<<<<
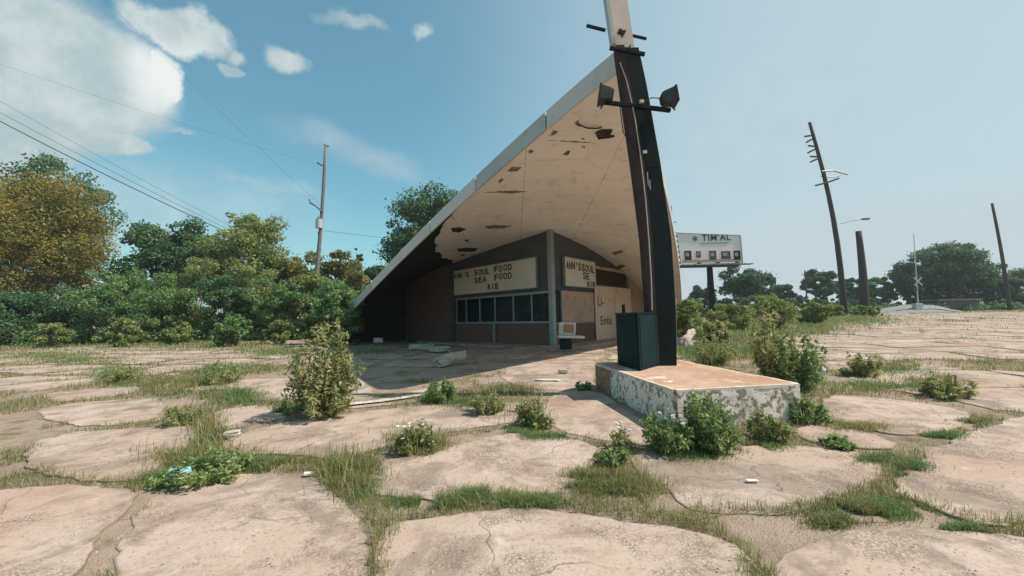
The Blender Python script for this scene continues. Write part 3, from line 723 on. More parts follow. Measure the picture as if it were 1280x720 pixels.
def bar(a, b, y, r, name='crossbar', mat='pylon_black', sq=True):
    p = D(*a, y); q = D(*b, y); d = (q-p); m_ = MB(); Rm = d.to_track_quat('X', 'Z').to_matrix()
    m_.box((p+q)/2, (d.length, r*2, r*2), Rm, bev=r*.2); return m_.build(name, M[mat], Y)
bar((733, 32), (757, 38), yb-.16, .022); bar((788, 44), (808, 48.5), yb+.12, .02)
bar((762, 60), (806, 68), yb-.19, .028)
m_ = MB(); m_.tube(D(786, 62, yb-.2), D(788, 56, yb-.2), .03, .01); m_.build('bracket', M['pylon_black'], Y)
bar((756, 128), (838, 138), yb-.17, .032, 'lamp_arm')
bar((800, 206), (824, 208.5), yb-.12, .012, 'clamp')
# cable and conduits on the face
m_ = MB(); m_.path([D(x, y, yb-.185) for x, y in ((775, 78), (783, 100), (790, 130), (794, 150), (800, 190), (803, 215), (807, 250), (811, 300), (814, 350), (815, 388))], .011); m_.build('conduit', M['wire_pale'], Y)
m_ = MB(); m_.path([D(x, y, yb-.12) for x, y in ((775, 134), (777, 150), (779, 165), (785, 176), (784, 160))], .01); m_.build('loose_wire', M['pylon_brown'], Y)
m_ = MB(); m_.path([D(x, y, yb-.13) for x, y in ((809, 215), (810, 230), (813, 237), (812, 225))], .01); m_.build('loose_wire', M['wire_pale'], Y)
m_ = MB(); m_.box(D(806, 190, yb-.13), (.07, .03, .05)); m_.build('junction_box', M['sign_white'], Y)
m_ = MB(); m_.box(D(802, 127, yb-.2), (.07, .05, .05)); m_.build('junction_box', M['sign_white'], Y)
m_ = MB(); m_.path([D(x, y, yb-.18) for x, y in ((806, 127), (815, 122), (826, 123))], .009); m_.build('lamp_cable', M['wire'], Y)
def floodlight(c, aim, w=.27, h=.25, dpt=.22):
    Rm = aim.to_track_quat('Z', 'Y').to_matrix(); v = []
    for (sx, z) in ((.62, -dpt), (.74, -dpt*.85), (1.0, 0)): v += [c+Rm@Vector((x*w/2*sx, y*h/2*sx, z)) for x, y in ((-1, -1), (1, -1), (1, 1), (-1, 1))]
    f = [(3, 2, 1, 0)]
    for r_ in range(2): f += [(r_*4+i, r_*4+(i+1) % 4, r_*4+4+(i+1) % 4, r_*4+4+i) for i in range(4)]
    m_ = MB(); m_.add(v, f)
    # rim frame
    for (x, y, sx_, sy_) in ((0, -1, 1.1, .12), (0, 1, 1.1, .12), (-1, 0, .10, 1.0), (1, 0, .10, 1.0)):
        m_.box(c+Rm@Vector((x*w/2, y*h/2, .01)), (sx_*w, max(sy_*h, .02) if y == 0 else .025, .035) if y == 0 else (w*1.1, .025, .035), Rm)
    for k in range(4): m_.box(c+Rm@Vector((-.09+k*.06, 0, -dpt*.9)), (.008, h*.5, .06), Rm)
    ho = m_.build('floodlight', M['lamp_metal'], Y)
    m2 = MB(); m2.box(c+Rm@Vector((0, 0, .006)), (w*.94, h*.92, .012), Rm); m2.build('lens', M['lens'], ho)
    m3 = MB(); m3.tube(c+Rm@Vector((0, -h*.3, -dpt*.5)), c+Vector((0, 0, -.24)), .016); m3.build('yoke', M['lamp_metal'], ho)
cR = D(843, 121, yb-.17); floodlight(cR, Vector((1, -.12, .12)))
cL = D(750, 119, yb-.17); floodlight(cL, Vector((-.9, -.45, -.05)).normalized() if False else Vector((-1, .15, .18)))
# right lamp sits a bit higher, its bracket
m_ = MB(); m_.tube(D(831, 131, yb-.17), D(829, 139, yb-.17), .03); m_.build('bracket', M['lamp_metal'], Y)

# cabinet standing on the pedestal
cf = G(800, 464, ZP); cl = G(772, 456, ZP); cr = G(828, 457, ZP)
CB = empty('utility_cabinet', cf, 'dark green metal cabinet standing on the pedestal against the sign post', 'cabinet')
zt = D(800, 392, cf.y).z
cb = cl+cr-cf; poly = [(p.x, p.y) for p in (cf, cr, cb, cl)]
bm = bmesh.new(); vv = [bm.verts.new((x, y, z)) for z in (ZP+.005, zt) for x, y in poly]
for f in ((0, 1, 2, 3), (7, 6, 5, 4), (0, 4, 5, 1), (1, 5, 6, 2), (2, 6, 7, 3), (3, 7, 4, 0)): bm.faces.new([vv[i] for i in f])
bmesh.ops.bevel(bm, geom=bm.edges[:], offset=.012, segments=2, affect='EDGES'); m_ = MB(); bm.verts.index_update()
m_.add([v.co.copy() for v in bm.verts], [[v.index for v in f.verts] for f in bm.faces]); bm.free(); body = m_.build('body', M['cabinet'], CB)
cc = sum((Vector((x, y, 0)) for x, y in poly), Vector())/4
m_ = MB(); m_.prism([((x-cc.x)*1.03+cc.x, (y-cc.y)*1.03+cc.y) for x, y in poly], zt+.002, zt+.022); m_.build('lid', M['cabinet'], CB)
def onface(a, b, u, z, off=.006):
    p = a.lerp(b, u); n = Vector(((b-a).y, -(b-a).x, 0)).normalized(); return Vector((p.x, p.y, z))+n*off, n
for (a_, b_) in ((cf, cr), (cl, cf)):
    (p, n) = onface(a_, b_, .5, (ZP+zt)/2, .004); m_ = MB(); m_.box(p, ((b_-a_).length*.86, .012, (zt-ZP)*.88), Matrix(((b_-a_).normalized(), n, Vector((0, 0, 1)))).transposed(), bev=.004); m_.build('door', M['cabinet'], CB)
m_ = MB(); q = D(779, 384, cl.y); m_.box((q.x, cl.y-.01, zt+.09), (.05, .05, .16), bev=.006); m_.build('vent_stub', M['cabinet'], CB)
m_ = MB(); q = D(798, 386, cb.y); m_.box((q.x+.02, cc.y+.08, zt+.05), (.16, .10, .06), bev=.006); m_.build('cap_box', M['cabinet'], CB)

# ------------------------------------------------------------------ discarded seat by the wall
sc_ = G(711, 436, .1); 
ST = empty('discarded_seat', (sc_.x, sc_.y, .1), 'discarded white seat with wood panelled back and dark base by the corner window', 'seat')
sx0 = D(698, 420, sc_.y); pxm = sc_.y/F
def sp(px, py, dy=0): return D(px, py, sc_.y+dy)
w_ = sp(720, 410).x-sp(699, 410).x
m_ = MB(); m_.box(sp(709, 411), (w_, .10, sp(709, 404).z-sp(709, 420).z), (.12, .05, 0), bev=.03); bk = m_.build('backrest', M['upholstery'], ST)
m_ = MB(); m_.box(sp(711, 410.5, -.07), (w_*.6, .04, (sp(709, 406).z-sp(709, 416).z)), (.12, .05, 0), bev=.01); m_.build('back_panel', M['wood'], bk)
m_ = MB(); m_.box(sp(713.5, 421, -.25), (sp(730, 421).x-sp(698, 421).x, .5, .09), (0, .04, 0), bev=.03); m_.build('seat', M['upholstery'], ST)
m_ = MB(); q = sp(707, 428, -.15); m_.box((q.x, q.y, (.1+sp(707, 423).z)/2), (.42, .34, sp(707, 423).z-.1), bev=.04); m_.build('base', M['cabinet'], ST)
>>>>
(Objective): Set down the material above as is, without any pictures.

(Answer for this exercise):
The Blender Python script for this scene continues. Write part 3, from line 723 on. More parts follow. Measure the picture as if it were 1280x720 pixels.
def bar(a, b, y, r, name='crossbar', mat='pylon_black', sq=True):
    p = D(*a, y); q = D(*b, y); d = (q-p); m_ = MB(); Rm = d.to_track_quat('X', 'Z').to_matrix()
    m_.box((p+q)/2, (d.length, r*2, r*2), Rm, bev=r*.2); return m_.build(name, M[mat], Y)
bar((733, 32), (757, 38), yb-.16, .022); bar((788, 44), (808, 48.5), yb+.12, .02)
bar((762, 60), (806, 68), yb-.19, .028)
m_ = MB(); m_.tube(D(786, 62, yb-.2), D(788, 56, yb-.2), .03, .01); m_.build('bracket', M['pylon_black'], Y)
bar((756, 128), (838, 138), yb-.17, .032, 'lamp_arm')
bar((800, 206), (824, 208.5), yb-.12, .012, 'clamp')
# cable and conduits on the face
m_ = MB(); m_.path([D(x, y, yb-.185) for x, y in ((775, 78), (783, 100), (790, 130), (794, 150), (800, 190), (803, 215), (807, 250), (811, 300), (814, 350), (815, 388))], .011); m_.build('conduit', M['wire_pale'], Y)
m_ = MB(); m_.path([D(x, y, yb-.12) for x, y in ((775, 134), (777, 150), (779, 165), (785, 176), (784, 160))], .01); m_.build('loose_wire', M['pylon_brown'], Y)
m_ = MB(); m_.path([D(x, y, yb-.13) for x, y in ((809, 215), (810, 230), (813, 237), (812, 225))], .01); m_.build('loose_wire', M['wire_pale'], Y)
m_ = MB(); m_.box(D(806, 190, yb-.13), (.07, .03, .05)); m_.build('junction_box', M['sign_white'], Y)
m_ = MB(); m_.box(D(802, 127, yb-.2), (.07, .05, .05)); m_.build('junction_box', M['sign_white'], Y)
m_ = MB(); m_.path([D(x, y, yb-.18) for x, y in ((806, 127), (815, 122), (826, 123))], .009); m_.build('lamp_cable', M['wire'], Y)
def floodlight(c, aim, w=.27, h=.25, dpt=.22):
    Rm = aim.to_track_quat('Z', 'Y').to_matrix(); v = []
    for (sx, z) in ((.62, -dpt), (.74, -dpt*.85), (1.0, 0)): v += [c+Rm@Vector((x*w/2*sx, y*h/2*sx, z)) for x, y in ((-1, -1), (1, -1), (1, 1), (-1, 1))]
    f = [(3, 2, 1, 0)]
    for r_ in range(2): f += [(r_*4+i, r_*4+(i+1) % 4, r_*4+4+(i+1) % 4, r_*4+4+i) for i in range(4)]
    m_ = MB(); m_.add(v, f)
    # rim frame
    for (x, y, sx_, sy_) in ((0, -1, 1.1, .12), (0, 1, 1.1, .12), (-1, 0, .10, 1.0), (1, 0, .10, 1.0)):
        m_.box(c+Rm@Vector((x*w/2, y*h/2, .01)), (sx_*w, max(sy_*h, .02) if y == 0 else .025, .035) if y == 0 else (w*1.1, .025, .035), Rm)
    for k in range(4): m_.box(c+Rm@Vector((-.09+k*.06, 0, -dpt*.9)), (.008, h*.5, .06), Rm)
    ho = m_.build('floodlight', M['lamp_metal'], Y)
    m2 = MB(); m2.box(c+Rm@Vector((0, 0, .006)), (w*.94, h*.92, .012), Rm); m2.build('lens', M['lens'], ho)
    m3 = MB(); m3.tube(c+Rm@Vector((0, -h*.3, -dpt*.5)), c+Vector((0, 0, -.24)), .016); m3.build('yoke', M['lamp_metal'], ho)
cR = D(843, 121, yb-.17); floodlight(cR, Vector((1, -.12, .12)))
cL = D(750, 119, yb-.17); floodlight(cL, Vector((-.9, -.45, -.05)).normalized() if False else Vector((-1, .15, .18)))
# right lamp sits a bit higher, its bracket
m_ = MB(); m_.tube(D(831, 131, yb-.17), D(829, 139, yb-.17), .03); m_.build('bracket', M['lamp_metal'], Y)

# cabinet standing on the pedestal
cf = G(800, 464, ZP); cl = G(772, 456, ZP); cr = G(828, 457, ZP)
CB = empty('utility_cabinet', cf, 'dark green metal cabinet standing on the pedestal against the sign post', 'cabinet')
zt = D(800, 392, cf.y).z
cb = cl+cr-cf; poly = [(p.x, p.y) for p in (cf, cr, cb, cl)]
bm = bmesh.new(); vv = [bm.verts.new((x, y, z)) for z in (ZP+.005, zt) for x, y in poly]
for f in ((0, 1, 2, 3), (7, 6, 5, 4), (0, 4, 5, 1), (1, 5, 6, 2), (2, 6, 7, 3), (3, 7, 4, 0)): bm.faces.new([vv[i] for i in f])
bmesh.ops.bevel(bm, geom=bm.edges[:], offset=.012, segments=2, affect='EDGES'); m_ = MB(); bm.verts.index_update()
m_.add([v.co.copy() for v in bm.verts], [[v.index for v in f.verts] for f in bm.faces]); bm.free(); body = m_.build('body', M['cabinet'], CB)
cc = sum((Vector((x, y, 0)) for x, y in poly), Vector())/4
m_ = MB(); m_.prism([((x-cc.x)*1.03+cc.x, (y-cc.y)*1.03+cc.y) for x, y in poly], zt+.002, zt+.022); m_.build('lid', M['cabinet'], CB)
def onface(a, b, u, z, off=.006):
    p = a.lerp(b, u); n = Vector(((b-a).y, -(b-a).x, 0)).normalized(); return Vector((p.x, p.y, z))+n*off, n
for (a_, b_) in ((cf, cr), (cl, cf)):
    (p, n) = onface(a_, b_, .5, (ZP+zt)/2, .004); m_ = MB(); m_.box(p, ((b_-a_).length*.86, .012, (zt-ZP)*.88), Matrix(((b_-a_).normalized(), n, Vector((0, 0, 1)))).transposed(), bev=.004); m_.build('door', M['cabinet'], CB)
m_ = MB(); q = D(779, 384, cl.y); m_.box((q.x, cl.y-.01, zt+.09), (.05, .05, .16), bev=.006); m_.build('vent_stub', M['cabinet'], CB)
m_ = MB(); q = D(798, 386, cb.y); m_.box((q.x+.02, cc.y+.08, zt+.05), (.16, .10, .06), bev=.006); m_.build('cap_box', M['cabinet'], CB)

# ------------------------------------------------------------------ discarded seat by the wall
sc_ = G(711, 436, .1); 
ST = empty('discarded_seat', (sc_.x, sc_.y, .1), 'discarded white seat with wood panelled back and dark base by the corner window', 'seat')
sx0 = D(698, 420, sc_.y); pxm = sc_.y/F
def sp(px, py, dy=0): return D(px, py, sc_.y+dy)
w_ = sp(720, 410).x-sp(699, 410).x
m_ = MB(); m_.box(sp(709, 411), (w_, .10, sp(709, 404).z-sp(709, 420).z), (.12, .05, 0), bev=.03); bk = m_.build('backrest', M['upholstery'], ST)
m_ = MB(); m_.box(sp(711, 410.5, -.07), (w_*.6, .04, (sp(709, 406).z-sp(709, 416).z)), (.12, .05, 0), bev=.01); m_.build('back_panel', M['wood'], bk)
m_ = MB(); m_.box(sp(713.5, 421, -.25), (sp(730, 421).x-sp(698, 421).x, .5, .09), (0, .04, 0), bev=.03); m_.build('seat', M['upholstery'], ST)
m_ = MB(); q = sp(707, 428, -.15); m_.box((q.x, q.y, (.1+sp(707, 423).z)/2), (.42, .34, sp(707, 423).z-.1), bev=.04); m_.build('base', M['cabinet'], ST)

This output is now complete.